- **EXERCISE DESCRIPTION**
In the entries that follow, how many lines hold the string "TONES"? Give only that number.

— BEGIN —

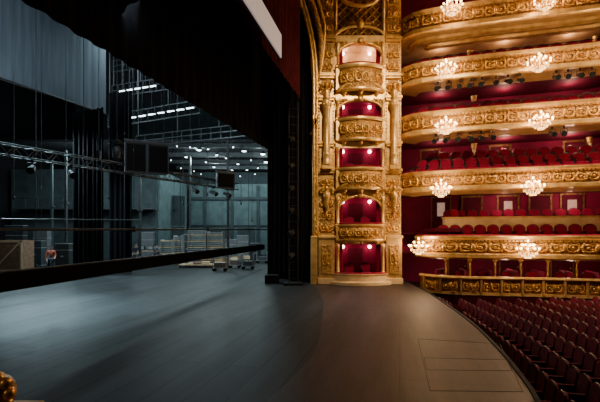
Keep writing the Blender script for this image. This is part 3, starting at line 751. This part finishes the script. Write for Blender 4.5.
hung(124,168,142,172,15.4,'pair of black hanging panels in a steel frame above the lighting truss',2,.8)
hung(216,234,173,188,19.6,'smaller black hanging panel near the right end of the truss',1,.4)
c=W(117,152,15.0)
r=empty('moving_light',c,'moving stage lamp on a yoke left of the black hanging panels','stage lamp')
MB().box(c+Vector((0,0,.35)),(.3,.3,.16)).build('base','blackmetal',r,.02)
MB().tube([c+Vector((-.2,0,-.1)),c+Vector((-.2,0,.3)),c+Vector((.2,0,.3)),c+Vector((.2,0,-.1))],.03,6).build('yoke','blackmetal',r)
MB().lathe([(.1,-.3),(.16,-.22),(.17,.1),(.1,.22)],c,12).build('head','truss',r,smooth=True)
MB().cyl(c+Vector((0,0,.42)),(c.x,c.y,20.05),.01,n=5).build('cable','truss',r)
for k,(px,py,Y) in enumerate(((14,200,18),(36,268,17),(66,235,20),(109,200,19),(154,215,22),(174,212,25),(183,205,23),(192,190,23),(207,196,24),(229,210,23),(241,205,22),(252,222,24))):
    c=W(px,py,Y)
    r=empty('fly_line',c,f'thin hanging fly line with a hook, {ordn(k+1)} from the left edge','cable','hanging fly lines')
    MB().cyl((c.x,c.y,c.z+.15),(c.x,c.y,20.05),.014,n=5).build('rope','truss',r)
    MB().lathe([(.01,0),(.05,.04),(.05,.14),(.015,.2)],c,8).build('weight','truss',r)
# ---------------------------------------------------------------- side-stage ceiling lights
def tubelight(c,L,a,label,group):
    r=empty('strip_light',c,label,'light',group)
    MB().box(c+Vector((0,0,.06)),(L,.16,.08),a).build('housing','blackmetal',r)
    MB().cyl(c-Vector((math.cos(a)*L*.47,math.sin(a)*L*.47,0)),c+Vector((math.cos(a)*L*.47,math.sin(a)*L*.47,0)),.05,n=8).build('tube','tube',r)
    MB().cyl(c+Vector((0,0,.1)),(c.x,c.y,20.05),.01,n=4).build('cable','truss',r)
for k in range(5):
    f=k/4; c=W(122+f*31,91-f*5,31.5-f*1.5); tubelight(c,.5,-.35,f'cold white strip light of the upper short row, {ordn(k+1)} from left','upper row of strip lights')
for k in range(8):
    f=k/7; c=W(123+f*67,119-f*11,30-f*3); tubelight(c,.58,-.35,f'cold white strip light of the lower long row, {ordn(k+1)} from left','lower row of strip lights')
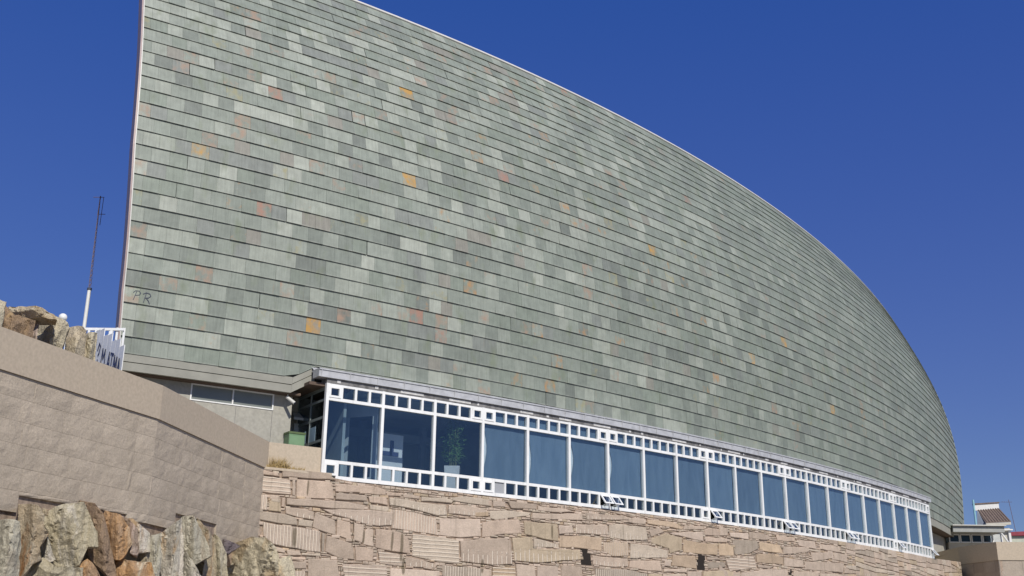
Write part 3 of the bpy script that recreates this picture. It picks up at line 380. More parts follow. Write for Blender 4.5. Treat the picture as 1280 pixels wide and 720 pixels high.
# backing shell, 0.35 m thick
bk = MB(); SS = list(np.arange(-6.3, S_END - .1, 1.6)) + [S_END - .05]
for s0, s1 in zip(SS[:-1], SS[1:]):
    jb = max(j_bottom(s0), j_bottom(s1)) if s0 > -.3 else 0.
    if -1.2 < s0 < .1: jb = .9
    js = [jb + (NJ - jb) * i / 11 for i in range(12)]
    L_ = (lambda j: s_left(j) - .02) if s0 < -6.2 else (lambda j: s0)
    for j0, j1 in zip(js[:-1], js[1:]):
        bk.face([shell(L_(j0), j0, -.03), shell(s1, j0, -.03), shell(s1, j1, -.03), shell(L_(j1), j1, -.03)])
        bk.face([shell(s0, j0, -.4), shell(s0, j1, -.4), shell(s1, j1, -.4), shell(s1, j0, -.4)])
    bk.face([shell(s0, NJ, -.03), shell(s1, NJ, -.03), shell(s1, NJ, -.4), shell(s0, NJ, -.4)])
    bk.face([shell(s0, js[0], -.03), shell(s0, js[0], -.4), shell(s1, js[0], -.4), shell(s1, js[0], -.03)])
for s in (SS[0], SS[-1]):
    js = [j_bottom(s) + (NJ - j_bottom(s)) * i / 11 for i in range(12)]
    for j0, j1 in zip(js[:-1], js[1:]): bk.face([shell(s, j0, -.03), shell(s, j1, -.03), shell(s, j1, -.4), shell(s, j0, -.4)])
bk.build('shell_wall', M['concrete_dark'], museum, recalc=False)

# slates
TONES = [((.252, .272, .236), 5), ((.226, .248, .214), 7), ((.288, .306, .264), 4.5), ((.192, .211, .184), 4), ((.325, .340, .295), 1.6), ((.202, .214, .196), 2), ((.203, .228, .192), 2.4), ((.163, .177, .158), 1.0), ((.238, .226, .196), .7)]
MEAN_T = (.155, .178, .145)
TW = [t[1] for t in TONES]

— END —

- **REPLY TO THE TASK**
2